Pop Fantasies – The Colorful World of Takashi Murakami
With his goatee beard, hair tied together in a knot and huge, round glasses, the 50-year-old resembles one of the anime characters that inspired his art and shot him to international fame – or maybe the caricature of a wise Chinese philosopher wearing combat trousers. Takashi Murakami’s creations sell for millions of dollars, like those of the counterparts he is frequently compared to: Jeff Koons and Damien Hirst. Fashion mogul François Pinault is said to have paid 1.5 million dollars for “Tongari-kun”, a Buddha-like sculpture, while the manga sculpture “My Lonesome Cowboy” went under the hammer for ten times that amount at Sotheby’s in 2008.
Murakami challenges the world and questions his own art.

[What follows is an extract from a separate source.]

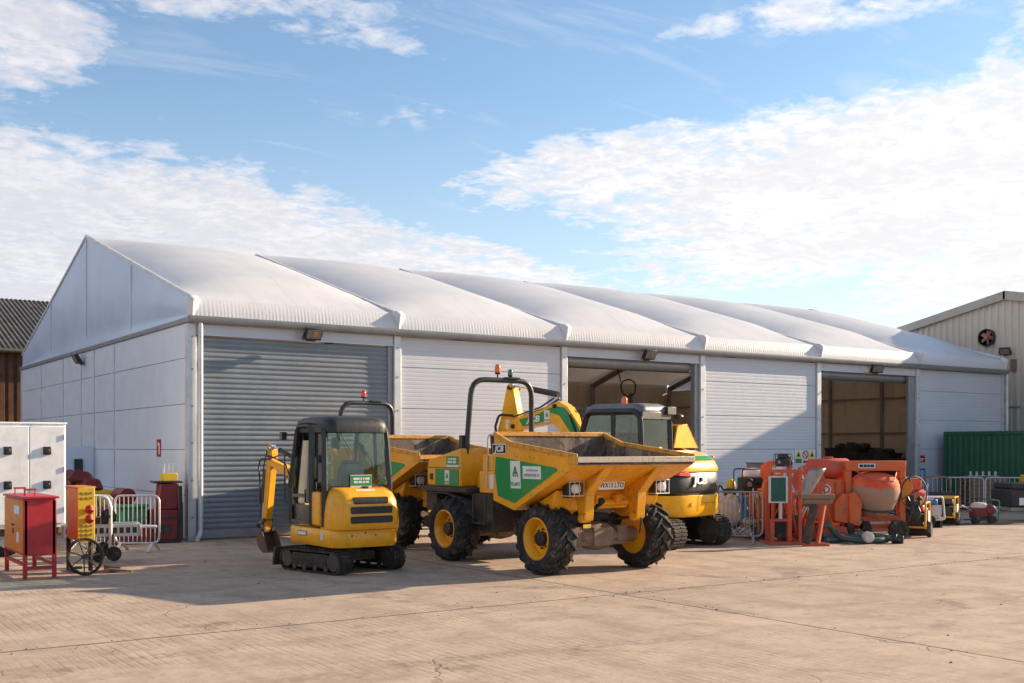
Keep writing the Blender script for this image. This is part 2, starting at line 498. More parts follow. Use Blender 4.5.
# loose stones and crumbs on the yard: uncountable
mb = MB()
for i in range(300):
    k = random.random()
    x, y = (random.uniform(-7, 14), random.uniform(-19, -2.0))
    if k < .35: y = -12 + random.gauss(0, .25) + .0
    elif k < .5: x = 2.0 + random.gauss(0, .2); y = random.uniform(-19, -11)
    r = random.choice([.004, .005, .006, .008, .012]) * random.uniform(.7, 1.4)
    mb.ell((x, y, r * .35), (r * random.uniform(.8, 1.5), r, r * .6), 6, 4, jit=.4, seed=i)
gs = mb.build('gravel', paint('stone_crumbs', (.20, .155, .12), amt=.5, rough=.9, scale=3)); gs['kind'] = 'stuff'

# ------------------------------------------------------------------ warehouse tent
L, NB, W, HE, HR, HV, HG = 5.0, 6, 18.1, 5.22, 7.92, 4.84, 4.69
tent = thing('warehouse_tent', 'long white warehouse tent with pillowed fabric roof and grey roller shutter bays', 'warehouse')


def mat_pvc(name, col, tr=.22):
    t = NT(name)
    n = t.noise(.9, 5, .6); n2 = t.noise(3, 5, .6, stretch=(1, .25, .25))
    c = t.mix(t.ramp(n, .35, .75), col, [x * .90 for x in col])
    c = t.mix(t.math('MULTIPLY', t.ramp(n2, .55, .8), .08), c, (.50, .47, .43))
    if name == 'roof_membrane':
        sx = t.n('ShaderNodeSeparateXYZ'); t.l(t.tc.outputs['Object'], sx.inputs[0])
        fx = t.math('ABSOLUTE', t.math('SUBTRACT', t.math('FLOORED_MODULO', sx.outputs[0], 2.5), 1.25))
        c = t.mix(t.math('MULTIPLY', t.ramp(fx, 1.225, 1.24), .22), c, (.45, .45, .47))
        run = t.math('MULTIPLY', t.ramp(t.noise(1.6, 5, .65, stretch=(3.5, .22, .22)), .50, .74), .13)
        c = t.mix(run, c, (.50, .48, .45))
        c = t.mix(t.math('MULTIPLY', t.ramp(t.noise(5, 6, .7), .60, .72), .10), c, (.42, .40, .36))
    p = t.bsdf(c, .36, 0, t.bump(t.math('ADD', n2, t.noise(14, 3)), .16, .02), .4)
    tl = t.n('ShaderNodeBsdfTranslucent'); t.l(c, tl.inputs[0])
    m = t.n('ShaderNodeMixShader'); m.inputs[0].default_value = tr
    t.l(p.outputs[0], m.inputs[1]); t.l(tl.outputs[0], m.inputs[2])
    return t.done(m)


PVC = mat_pvc('roof_membrane', (.85, .845, .85), .24)
PVCV = mat_pvc('valance_membrane', (.72, .72, .74), .08)
CLAD = paint('white_cladding', (.595, .615, .67), dirt=(.48, .48, .50), amt=.05, rough=.38, scale=.8, var=.03)
GCLAD = paint('gable_cladding_paint', (.70, .75, .84), dirt=(.55, .57, .62), amt=.12, rough=.36, scale=.35, var=.025, bump=.0)
SEAM = plain('panel_seam', (.16, .165, .175), .6)
SHUT = paint('shutter_steel', (.215, .245, .275), dirt=(.18, .185, .19), amt=.22, rough=.42, scale=1.2, metal=.25, var=.07)
LINING = paint('inner_lining', (.70, .60, .50), dirt=(.2, .16, .13), amt=.25, rough=.7, scale=.7)
ISKIN = mat_pvc('inner_roof_membrane', (.72, .63, .54), .62)
FRAME = paint('tent_frame_aluminium', (.30, .28, .26), amt=.3, rough=.5, metal=.3)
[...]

Works from the past 15 years are being shown at the “Murakami – Ego” exhibition in Doha, which runs until 24 June 2012. They clearly demonstrate how Murakami evolved his trademark style during the Otaku culture of the 1990s, in a world of “manga-obsessed Japanese youths with their puerile yet sexually charged fantasies”. He refers to them collectively by the stylistic moniker “superflat” – “because the traditional Japanese way of representing things seems flat compared to the deep perspective typical of the west”.
Murakami met Marc Jacobs, the Vuitton designer, in 2003. The encounter inspired him to design the “Panda”, among other creations.
At the entrance to the Al-Riwaq exhibition hall in the grounds of the Museum of Islamic Art hovers an enormous balloon depicting an oversized likeness of Murakami. Inside, the artist has painted a 100-metre wall and erected a circus tent. This serves as a cinema showing his animated films.
Childish, but not for children: “Tan Tan Bo Puking – a.k.a. Gero Tan”, acrylic on canvas, 360 x 720 x 6.7 cm.
Filmmaking has always been a passion: “Childish, but not for children. With film I can exert complete control, but my influence on the real world around me is only about 60 per cent, I’d say. The other 40 per cent is taken up by employees with their own ideas and approaches,” says Murakami. “I’m the coach, the boss, and I like teamwork. I’m like a restaurant chef who has someone else do all the great cooking!”